Link Posted: 3/6/2002 11:53:46 PM EST
Regardless of one's feelings regarding unions and the steel industry, you have to admit it's not very smart for a nation to import ALL it's strategic materials. I'd hate to see China have us by the balls in regards to steel as we had Japan in regards to oil prior to WWII. Some level of protectionism is necessary and can be a good thing.

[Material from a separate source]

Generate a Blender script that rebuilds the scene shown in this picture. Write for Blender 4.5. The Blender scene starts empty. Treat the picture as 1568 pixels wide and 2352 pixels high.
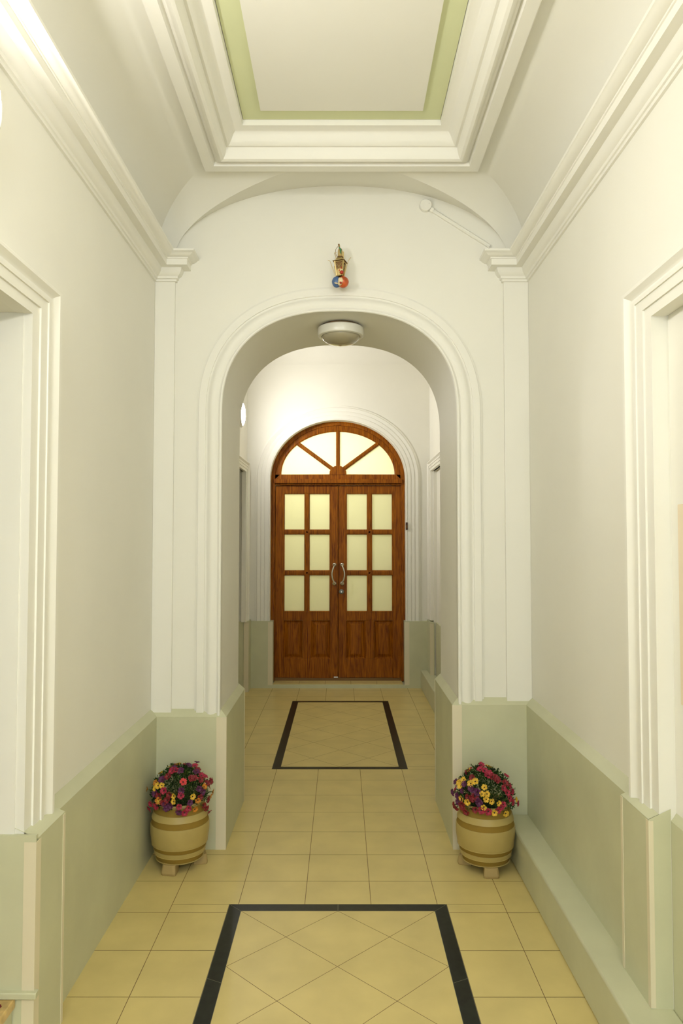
import bpy, bmesh, math, random
from mathutils import Vector, Matrix
random.seed(7)
S = bpy.context.scene
COL = S.collection
PI = math.pi

# ------------------------------------------------------------------ camera
cam_d = bpy.data.cameras.new('camera'); cam = bpy.data.objects.new('camera', cam_d); COL.objects.link(cam)
cam_d.sensor_fit = 'VERTICAL'; cam_d.sensor_height = 36.0
cam_d.lens = 1681.99 * 36.0 / 2352.0
cam_d.clip_start = 0.02; cam_d.clip_end = 60
cam.location = (0, 0, 1.6467)
cam.rotation_euler = (PI / 2 + 0.03903, -0.00035, 0.00008)
S.camera = cam

# ------------------------------------------------------------------ light and exposure
S.view_settings.view_transform = 'Standard'; S.view_settings.look = 'None'
S.view_settings.gamma = 1.0; S.view_settings.use_curve_mapping = False
S.view_settings.exposure = 0.50
LAMP_NEAR = 105.0      # emission of the lit wall lamps
LAMP_FAR = 126.0
FILL_REAR = 480.0  # emission of the unseen fill lamp added behind the camera
LAMP_COLOR = (1.0, 0.97, 0.96)
DAY_W = 48.0          # daylight through the glazed entrance behind the camera
VEST_W = 29.0         # lamp in the vestibule behind the frosted door

w = bpy.data.worlds.new('world'); S.world = w; w.use_nodes = True
w.node_tree.nodes['Background'].inputs[0].default_value = (0.75, 0.85, 1.0, 1)
w.node_tree.nodes['Background'].inputs[1].default_value = 0.6

def area(name, loc, rot, sx, sy, watts, color):
    l = bpy.data.lights.new(name, 'AREA'); l.shape = 'RECTANGLE'; l.size = sx; l.size_y = sy
    l.energy = watts; l.color = color
    o = bpy.data.objects.new(name, l); COL.objects.link(o); o.location = loc; o.rotation_euler = rot
    return o
# daylight outside the glazed entrance at the rear end of the hall
area('daylight', (0.0, -3.25, 2.15), (PI / 2, 0, 0), 1.3, 1.5, DAY_W, (0.62, 0.80, 1.0))
# vestibule lamp behind the frosted double door
area('vestibule_light', (-0.35, 9.75, 2.75), (math.radians(-72), 0, 0), 0.8, 0.6, VEST_W, (1.0, 0.96, 0.60))

# ------------------------------------------------------------------ materials
def mat(name, color, rough=0.5, metal=0.0, spec=0.5, bump=0.0, bscale=8.0, var=0.0, vscale=3.0, coat=0.0, emis=None, estr=0.0):
    m = bpy.data.materials.new(name); m.use_nodes = True
    nt = m.node_tree; b = nt.nodes['Principled BSDF']
    b.inputs['Base Color'].default_value = (*color, 1); b.inputs['Roughness'].default_value = rough
    b.inputs['Metallic'].default_value = metal; b.inputs['Specular IOR Level'].default_value = spec
    b.inputs['Coat Weight'].default_value = coat; b.inputs['Coat Roughness'].default_value = 0.12
    if emis:
        b.inputs['Emission Color'].default_value = (*emis, 1); b.inputs['Emission Strength'].default_value = estr
    tc = nt.nodes.new('ShaderNodeTexCoord')
    if var > 0:
        n = nt.nodes.new('ShaderNodeTexNoise'); n.inputs['Scale'].default_value = vscale; n.inputs['Detail'].default_value = 5
        nt.links.new(tc.outputs['Object'], n.inputs['Vector'])
        r = nt.nodes.new('ShaderNodeValToRGB')
        r.color_ramp.elements[0].position = 0.3; r.color_ramp.elements[1].position = 0.7
        r.color_ramp.elements[0].color = (*[c * (1 - var) for c in color], 1)
        r.color_ramp.elements[1].color = (*[min(1, c * (1 + var)) for c in color], 1)
        nt.links.new(n.outputs['Fac'], r.inputs['Fac']); nt.links.new(r.outputs['Color'], b.inputs['Base Color'])
    if bump > 0:
        n2 = nt.nodes.new('ShaderNodeTexNoise'); n2.inputs['Scale'].default_value = bscale; n2.inputs['Detail'].default_value = 4
        nt.links.new(tc.outputs['Object'], n2.inputs['Vector'])
        bp = nt.nodes.new('ShaderNodeBump'); bp.inputs['Strength'].default_value = 1.0; bp.inputs['Distance'].default_value = bump
        nt.links.new(n2.outputs['Fac'], bp.inputs['Height']); nt.links.new(bp.outputs['Normal'], b.inputs['Normal'])
    return m

M = {}
M['wall'] = mat('cream_paint', (0.87, 0.85, 0.75), 0.55, bump=0.0012, bscale=6, var=0.02, vscale=1.5, spec=0.3)
M['trim'] = mat('cream_trim_paint', (0.88, 0.86, 0.765), 0.45, bump=0.0003, bscale=10, spec=0.3)
M['ceil'] = mat('ceiling_paint', (0.85, 0.83, 0.73), 0.7, bump=0.001, bscale=5, spec=0.2)
M['dado'] = mat('pale_green_dado_paint', (0.61, 0.61, 0.405), 0.45, bump=0.0022, bscale=9, var=0.05, vscale=4, spec=0.4)
M['strip'] = mat('cream_corner_strip', (0.77, 0.70, 0.50), 0.5)
M['sage'] = mat('sage_green_band', (0.71, 0.74, 0.44), 0.7, var=0.03)
M['tile'] = mat('cream_floor_tile', (0.68, 0.55, 0.215), 0.36, var=0.07, vscale=5, bump=0.0004, bscale=20, spec=0.45)
M['grout'] = mat('brown_grout', (0.20, 0.12, 0.05), 0.9)
M['black'] = mat('black_granite', (0.010, 0.012, 0.008), 0.30, var=0.4, vscale=30, spec=0.22)
M['joint'] = mat('pale_joint', (0.20, 0.19, 0.13), 0.8)
M['white'] = mat('white_plastic', (0.82, 0.80, 0.70), 0.25)
M['steel'] = mat('brushed_steel', (0.62, 0.60, 0.52), 0.28, metal=1.0)
M['darkmetal'] = mat('dark_lock_metal', (0.22, 0.24, 0.24), 0.3, metal=0.9)
M['brass'] = mat('aged_brass', (0.62, 0.47, 0.20), 0.35, metal=0.7)
M['brassdark'] = mat('dark_brass', (0.22, 0.12, 0.04), 0.5, metal=0.5)
M['blue'] = mat('blue_glaze', (0.07, 0.14, 0.30), 0.3)
M['orange'] = mat('orange_red_glaze', (0.50, 0.09, 0.02), 0.3, var=0.5, vscale=40)
M['creamglaze'] = mat('cream_glaze', (0.80, 0.66, 0.38), 0.35, var=0.1, vscale=50)
M['redglaze'] = mat('red_glaze', (0.42, 0.03, 0.01), 0.3)
M['greenwire'] = mat('green_ribbon', (0.05, 0.22, 0.10), 0.6)
M['pot'] = mat('cream_glazed_pot', (0.47, 0.36, 0.12), 0.42, bump=0.0008, bscale=30, var=0.04, vscale=12, spec=0.4)
M['band'] = mat('tan_pot_band', (0.29, 0.185, 0.032), 0.8, spec=0.2, bump=0.0006, bscale=60)
M['foot'] = mat('terracotta_pot_foot', (0.40, 0.29, 0.11), 0.7, bump=0.0006, bscale=50)
M['soil'] = mat('potting_soil', (0.03, 0.02, 0.012), 0.95, bump=0.004, bscale=60)
M['leaf'] = mat('dark_green_leaf', (0.020, 0.052, 0.009), 0.6, var=0.6, vscale=25, spec=0.15)
M['leaf2'] = mat('bright_green_leaf', (0.08, 0.15, 0.02), 0.6, var=0.3, vscale=25, spec=0.15)
M['stem'] = mat('green_stem', (0.08, 0.12, 0.03), 0.6)
M['marble'] = mat('yellow_marble', (0.66, 0.46, 0.17), 0.3, var=0.35, vscale=18)
M['box'] = mat('brown_box_plastic', (0.06, 0.025, 0.012), 0.4)
M['peach'] = mat('peach_board', (0.84, 0.72, 0.52), 0.6)
M['petalred'] = mat('dried_red_petal', (0.16, 0.01, 0.012), 0.6)
M['center'] = mat('flower_throat', (0.03, 0.012, 0.01), 0.7)
FC = {'p': (0.085, 0.008, 0.060), 'c': (0.33, 0.012, 0.042), 'r': (0.19, 0.006, 0.012), 'o': (0.52, 0.19, 0.01),
      'y': (0.68, 0.42, 0.035), 'k': (0.60, 0.045, 0.045)}
for k, c in FC.items():
    M['f' + k] = mat('petal_' + {'p': 'purple', 'c': 'crimson', 'r': 'dark_red', 'o': 'orange', 'y': 'yellow', 'k': 'coral'}[k], c, 0.6, var=0.25, vscale=60)

def wood():
    m = bpy.data.materials.new('varnished_oak'); m.use_nodes = True
    nt = m.node_tree; b = nt.nodes['Principled BSDF']
    tc = nt.nodes.new('ShaderNodeTexCoord'); mp = nt.nodes.new('ShaderNodeMapping')
    mp.inputs['Scale'].default_value = (9, 9, 1.2)
    nt.links.new(tc.outputs['Object'], mp.inputs['Vector'])
    n = nt.nodes.new('ShaderNodeTexNoise'); n.inputs['Scale'].default_value = 3.0; n.inputs['Detail'].default_value = 8; n.inputs['Distortion'].default_value = 1.2
    nt.links.new(mp.outputs['Vector'], n.inputs['Vector'])
    wv = nt.nodes.new('ShaderNodeTexWave'); wv.inputs['Scale'].default_value = 2.2; wv.inputs['Distortion'].default_value = 7; wv.inputs['Detail'].default_value = 3
    nt.links.new(mp.outputs['Vector'], wv.inputs['Vector'])
    mx = nt.nodes.new('ShaderNodeMath'); mx.operation = 'MULTIPLY_ADD'; mx.inputs[1].default_value = 0.35
    nt.links.new(wv.outputs['Fac'], mx.inputs[0]); nt.links.new(n.outputs['Fac'], mx.inputs[2])
    r = nt.nodes.new('ShaderNodeValToRGB')
    r.color_ramp.elements[0].position = 0.35; r.color_ramp.elements[1].position = 0.95
    r.color_ramp.elements[0].color = (0.11, 0.021, 0.001, 1); r.color_ramp.elements[1].color = (0.42, 0.132, 0.004, 1)
    nt.links.new(mx.outputs[0], r.inputs['Fac']); nt.links.new(r.outputs['Color'], b.inputs['Base Color'])
    b.inputs['Roughness'].default_value = 0.45; b.inputs['Specular IOR Level'].default_value = 0.15; b.inputs['Coat Weight'].default_value = 0.0; b.inputs['Coat Roughness'].default_value = 0.2
    bp = nt.nodes.new('ShaderNodeBump'); bp.inputs['Distance'].default_value = 0.0006
    nt.links.new(n.outputs['Fac'], bp.inputs['Height']); nt.links.new(bp.outputs['Normal'], b.inputs['Normal'])
    return m
M['wood'] = wood()

def frosted():
    m = bpy.data.materials.new('frosted_glass'); m.use_nodes = True
    nt = m.node_tree; nt.nodes.clear()
    out = nt.nodes.new('ShaderNodeOutputMaterial')
    tr = nt.nodes.new('ShaderNodeBsdfTranslucent'); tr.inputs['Color'].default_value = (0.92, 0.92, 0.76, 1)
    df = nt.nodes.new('ShaderNodeBsdfDiffuse'); df.inputs['Color'].default_value = (0.82, 0.82, 0.66, 1)
    gl = nt.nodes.new('ShaderNodeBsdfGlossy'); gl.inputs['Roughness'].default_value = 0.45
    a = nt.nodes.new('ShaderNodeMixShader'); a.inputs[0].default_value = 0.45
    b = nt.nodes.new('ShaderNodeMixShader'); b.inputs[0].default_value = 0.05
    nt.links.new(tr.outputs[0], a.inputs[1]); nt.links.new(df.outputs[0], a.inputs[2])
    nt.links.new(a.outputs[0], b.inputs[1]); nt.links.new(gl.outputs[0], b.inputs[2])
    nt.links.new(b.outputs[0], out.inputs[0])
    return m
M['frost'] = frosted()

def emitmat(name, strength):
    return mat(name, (0.9, 0.9, 0.85), 0.4, emis=LAMP_COLOR, estr=strength)
M['lamp_near'] = emitmat('lit_diffuser_near', LAMP_NEAR)
M['lamp_far'] = emitmat('lit_diffuser_far', LAMP_FAR)
M['fill_rear'] = emitmat('fill_diffuser_rear', FILL_REAR)
def clearglass():
    m = bpy.data.materials.new('ribbed_lamp_glass'); m.use_nodes = True
    b = m.node_tree.nodes['Principled BSDF']
    b.inputs['Base Color'].default_value = (0.62, 0.55, 0.36, 1); b.inputs['Roughness'].default_value = 0.12
    b.inputs['Transmission Weight'].default_value = 0.35; b.inputs['Coat Weight'].default_value = 0.6
    b.inputs['Coat Roughness'].default_value = 0.03
    return m
M['lampglass'] = clearglass()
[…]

Link Posted: 3/7/2002 1:53:45 AM EST
The state of the U.S. steel industry has nothing to do with the unions. Not a damn thing. There is a huge surplus of cheap steel around the world. Both from scrap and hot rolled. Most of the remaining steel companies are not using 1920's technology, they are modern and some of the most efficient in the world. The tariffs are a gimmick to appease the far right wingers (protectionists) and a lot of working class that the Republicans can't afford to lose right before an election. The tariffs are poorly targeted, and very short sighted. In a few years the U.S. steel companies will still be faced with the same oversupply problem and the country will have been suffering from a protracted trade war. Our economy will suffer. The simple fact remains that all the industrialized countries in the world could stop producing steel today and we would have enough steel (both recycled and hot rolled that is still unused) to last for decades. That means we don't need all those steel mills and steel workers. Instead of just laying of all the workers and closing all the plants, why not convert them to recycling plants or other uses. Why not impose stiff tariffs on only hot rolled, but not recycled steel? I think that would protect the workers( for a little while) and still provide industry with all the cheap steel they can use. It will never happen. It's much easier for our "leaders" to just use protectionism to appease the voters and to hell with our trade agreements. We always seem to chose to violate our own treaties, to appease a special interest group. We hurt our own economy and we will never know how many jobs were lost because of the banana wars. Just to appease chicita ( I don't care how to spell "cheater" bananas). We lost in the end. Because we were wrong. But chicita made a few bucks, and bribes, I mean contributions were made to the right politicians and the media never mentions it. Same thing will happen with the steel tariff. We'll lose in the WTO court, but in the mean time our economy will suffer, we will lose real jobs(reduced trade will kill more jobs than cheap steel), but some insiders will get to make a few bucks, and the republicans will hold on to a few more seats in congress. What is more important to America?
Link Posted: 3/13/2002 9:49:54 AM EST
A tariff is the same thing as a tax. The only difference is the money goes to companies instead of the gov. Why does the American steel industry have such a hard time competing with foreign steel ? I think either it is not managed well or union wages are to high. Or a combination of both. Probably both.